For those of you that just lost me on shell count, I went to four with the addition of the VID shell (used by VJ++), add VB and VC++ and that makes three.  What is this fourth shell you speak of Rico?

The problem is that in this entire history I’ve been completely silent on another suite member – Visual FoxPro which also had its own shell.  Now there’s a reason for this – and that is that I know painfully little about that product other than when I did a study of database technologies for Sidewalk in 1995 I was stunned by how many advanced features were already in the FoxPro product.  Who remembers “Rushmore” – I remember getting some pretty slick demos!  Little known fact: it was the FoxPro team that taught me the basics of database programming -- thank you, you know who you are :)

But, with apologies, I must go on, paying only very little homage to that shell.  It would be great if someone else posted a My History that included more FoxPro stuff.  Or any other My Histories for that matter…

I feel like I should mention Office a little bit more at this point.  I’ve hardly mentioned Office but it’s important to note that Office, and the needs of Office Programmability, were often key forces in language and tools design, to say nothing of the needs of the Office programmers themselves – which frequently pushed our tools to the breaking-point.  IMHO, probably more than any other single force, it was Office that was driving BASIC – from as early on as the Embedded Basic which then went on to power VB, and then later VBA, Office was a huge influence.  I think specifically it was Office that drove how application automation had to work and that in turn drove OLE Automation generally and that in turn drove BASIC.  Those of you who have ever had to program with VARIANTs a lot can probably thank or curse this dependency cycle.

One other big thing to mention and then I’ll wrap up for this installment.  Another notable change in this time period was the maturation of the data access layers.  I think this, too, was partially internet-needs driven but also I think the technologies were just ripe.  OLEDB was born during these years and with it the BASIC access mechanism – ADO.  These things seem pretty mundane on the surface but they offered much richer data access than ever before and inspired the first of increasingly popular and powerful datagrid mechanisms for both display and editing of data.  When compared to the clumsy DDX/DDV type things we had been doing it was a breath of fresh air for data programming and forms over data.  All of this would go on to influence many different types of designers and data management services, but I think the spark for that was here, in say 1997.

Visual Studio 6.0 – synchronized across the versions and starting to show some (distant) signs of consolidation between its various parts appeared in 1998.  It was a great release, as I wrote above, it’s still the favorite release of many.  After that, the developer division “went dark” for about 4 years, they were working on what would become “Visual Studio .NET”.

[See The Documentary on Channel 9!]

Comments

  • Anonymous
    October 10, 2009
    Could you PLEASE increase the spacing between lines in your CSS? I'm on a Mac and don't have that Windows font that makes the page look ok on your screen.

  • Anonymous
    October 10, 2009
    Is that theme better?  I was getting kind of sick of the old one anyway.
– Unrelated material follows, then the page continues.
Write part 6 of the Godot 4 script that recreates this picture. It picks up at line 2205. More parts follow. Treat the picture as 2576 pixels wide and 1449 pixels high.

I think the only real solution is to paste cleaner HTML into the thing if that doesn't do it.  I can remove the various font references with a little work.

  • Anonymous
    October 10, 2009
    It was easy to read on my iPod. The visual style looks good.

  • Anonymous
    October 11, 2009
    There's a pre-made history of FoxPro at http://www.foxprohistory.org/

  • Anonymous
    October 12, 2009
    I do agree that VS6 was an excellent release. And Intellisense was a huge, huge addition (I like to think it helped hasten the demise of Hungarian notation). Can't wait to read this history of VS.Net...so much of it is fresh in my mind, but I look forward to hearing how going to managed code changed MS itself.